Iran’s present strategy, therefore, may be seen as a calculated maneuver in both economic and geopolitical terms; an attempt to expand its diplomatic and financial space under conditions of external pressure.

Yet it is equally important to approach this discussion with realism rather than emotion. The global dominance of the U.S. dollar is not sustained by oil trade alone. It rests upon decades of institutional foundations: powerful financial markets, global investment networks, international banking systems, and the credibility of American economic institutions.

For this reason, it would be inaccurate to interpret any single development or limited financial experiment as signaling the immediate collapse of the dollar-centric system. What can be said, however, is that a new trend is emerging in global politics; one in which major powers are seeking greater economic autonomy by exploring alternative financial pathways.

The current tensions in the Persian Gulf may thus represent an early signal of a broader transformation. Should the use of multiple currencies in global energy trade expand over time, the world could gradually move toward a more balanced financial order; one in which no single currency exercises absolute dominance.

Some economists describe this possibility as the emergence of a “multipolar” global economy.

History teaches us that systems of power rarely remain unchanged.
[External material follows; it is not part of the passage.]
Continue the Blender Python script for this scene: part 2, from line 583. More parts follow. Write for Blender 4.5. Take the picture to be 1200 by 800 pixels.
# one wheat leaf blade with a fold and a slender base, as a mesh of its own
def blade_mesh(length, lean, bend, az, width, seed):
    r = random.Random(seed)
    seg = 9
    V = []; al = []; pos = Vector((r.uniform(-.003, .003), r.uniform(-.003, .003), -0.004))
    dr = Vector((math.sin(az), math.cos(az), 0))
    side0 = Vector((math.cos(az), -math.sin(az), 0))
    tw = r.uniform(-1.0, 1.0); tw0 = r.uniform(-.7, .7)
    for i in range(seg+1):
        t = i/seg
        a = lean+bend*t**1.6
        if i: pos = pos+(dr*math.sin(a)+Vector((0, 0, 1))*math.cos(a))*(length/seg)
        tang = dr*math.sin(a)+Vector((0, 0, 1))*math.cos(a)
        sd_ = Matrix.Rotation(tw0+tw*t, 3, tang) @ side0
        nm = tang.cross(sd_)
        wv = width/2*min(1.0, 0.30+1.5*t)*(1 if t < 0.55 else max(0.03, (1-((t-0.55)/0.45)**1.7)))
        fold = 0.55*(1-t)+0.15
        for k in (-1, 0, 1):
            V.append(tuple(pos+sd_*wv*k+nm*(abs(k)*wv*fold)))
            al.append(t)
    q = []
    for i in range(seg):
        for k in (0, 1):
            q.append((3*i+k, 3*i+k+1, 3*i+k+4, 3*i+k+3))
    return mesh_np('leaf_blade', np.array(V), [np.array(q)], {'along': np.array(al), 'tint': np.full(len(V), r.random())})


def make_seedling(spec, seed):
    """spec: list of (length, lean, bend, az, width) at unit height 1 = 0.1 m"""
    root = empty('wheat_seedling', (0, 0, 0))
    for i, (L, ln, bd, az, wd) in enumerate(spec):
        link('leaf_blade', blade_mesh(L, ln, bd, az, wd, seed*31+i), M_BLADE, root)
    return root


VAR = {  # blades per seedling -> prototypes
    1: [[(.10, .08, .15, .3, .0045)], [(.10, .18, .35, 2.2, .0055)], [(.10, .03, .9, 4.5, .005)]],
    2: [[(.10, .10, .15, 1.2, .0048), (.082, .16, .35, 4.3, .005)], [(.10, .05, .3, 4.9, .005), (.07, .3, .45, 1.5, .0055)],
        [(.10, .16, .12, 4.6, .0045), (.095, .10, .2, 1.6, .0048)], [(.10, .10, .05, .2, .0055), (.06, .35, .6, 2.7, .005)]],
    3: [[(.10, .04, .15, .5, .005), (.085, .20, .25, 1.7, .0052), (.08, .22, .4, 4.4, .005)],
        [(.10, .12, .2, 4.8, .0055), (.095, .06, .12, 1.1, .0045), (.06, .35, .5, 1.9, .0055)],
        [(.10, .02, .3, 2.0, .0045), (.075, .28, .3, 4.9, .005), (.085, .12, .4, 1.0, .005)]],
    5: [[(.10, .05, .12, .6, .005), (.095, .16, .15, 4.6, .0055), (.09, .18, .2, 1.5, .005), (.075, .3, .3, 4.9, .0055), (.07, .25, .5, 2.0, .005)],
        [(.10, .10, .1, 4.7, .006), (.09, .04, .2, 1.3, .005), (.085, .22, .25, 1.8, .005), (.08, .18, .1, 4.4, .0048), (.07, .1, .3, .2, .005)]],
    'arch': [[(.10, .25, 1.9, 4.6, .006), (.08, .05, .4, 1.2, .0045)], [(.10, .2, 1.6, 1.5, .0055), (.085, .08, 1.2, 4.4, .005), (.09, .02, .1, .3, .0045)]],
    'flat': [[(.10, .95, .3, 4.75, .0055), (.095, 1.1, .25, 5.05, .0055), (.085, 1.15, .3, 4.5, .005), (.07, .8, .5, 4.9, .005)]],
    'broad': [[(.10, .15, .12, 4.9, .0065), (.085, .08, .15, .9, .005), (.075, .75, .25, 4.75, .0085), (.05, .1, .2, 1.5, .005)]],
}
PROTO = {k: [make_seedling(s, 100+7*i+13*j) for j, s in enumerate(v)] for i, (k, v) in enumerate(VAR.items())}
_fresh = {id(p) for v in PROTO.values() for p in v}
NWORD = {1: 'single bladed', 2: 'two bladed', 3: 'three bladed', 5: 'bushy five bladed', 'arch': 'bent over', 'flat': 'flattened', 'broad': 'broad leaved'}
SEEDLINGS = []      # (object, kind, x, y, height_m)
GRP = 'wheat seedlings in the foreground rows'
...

Empires rise and fall, financial structures evolve, and political alliances reshape themselves with time. Transformations that appear sudden are often the culmination of forces set in motion years earlier.

The unfolding dynamics in the Persian Gulf; and the growing role of currency politics within energy markets; must therefore be viewed within this wider historical perspective. The map of global energy trade may look very different in the decades ahead, or the current system may endure longer than many anticipate.

What is certain, however, is that the contest shaping the future of the world economy is no longer fought solely over oil wells and maritime routes. Beneath the surface, a quieter struggle is underway; one waged in the realm of currencies, financial systems, and the architecture of global power.